The whole world is an economic madhouse and Greece are just at the front of a very long queue of countries going to the wall.

Anyway I heard the crisis is over, apparently the EU are going to ask the Chinese for so much money they'll never be in debt again. :wallbash:
 
Like Turkey is going to invade ??? Hmmm Greece is part of NATO (and i think Turkey is too)..so that isn't going to happen.

Being part of NATO hasn't stopped the two of them having a bit of a go at each other every few years.

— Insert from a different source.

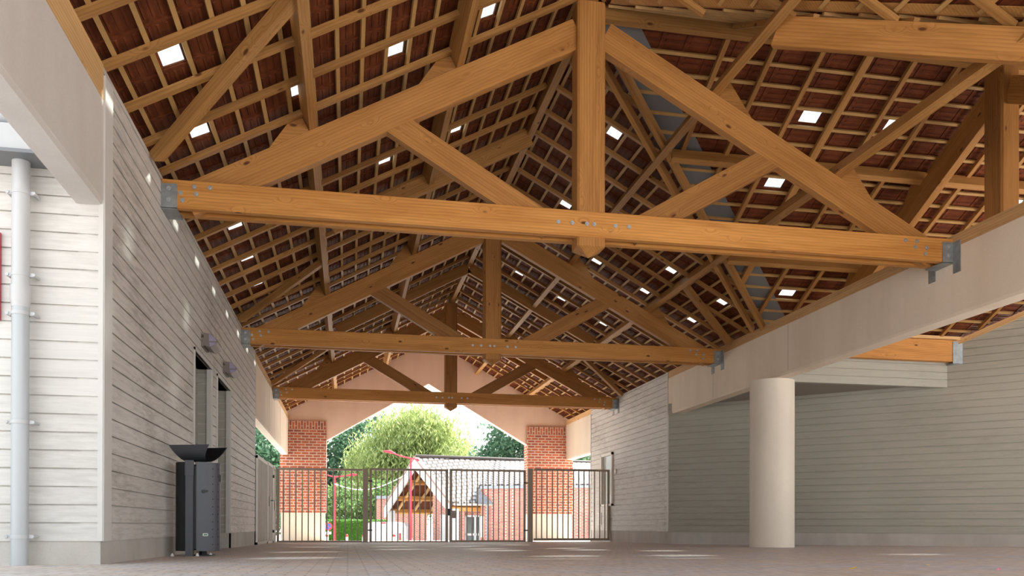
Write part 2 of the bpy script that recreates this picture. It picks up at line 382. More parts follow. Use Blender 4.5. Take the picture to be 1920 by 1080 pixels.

How many fighters do we have?

Not enough.

But we have some financial issues of our own such as paying for those forthcoming flat tops.
 
More Insanity. The future of the Credit Default Swap (CDS) market --a sort of insurance policy used to hedge against the risk of a country defaulting -- may be at risk if these derivative instruments do not pay out after this week's rescue deal for Greece. That's why the power's that be don't want to call the situation where GREECE won't pay back all its debt --- a " :devil:default situation :devil:" since that's the " word" that would trigger such payments. Who provides such insurance---- other banks--- and surprise surprise they can't afford to pay out lest it trigger some other financial cascade. Truly these people live on a different planet [ abeit a very comfortable one] Greek deal may imperil sovereign CDS market | Reuters
 
I think the Greeks / EU should give the UK some islands in exchange for the £14K per family we have to stump up.

I open the bidding at Thassos and Corfu.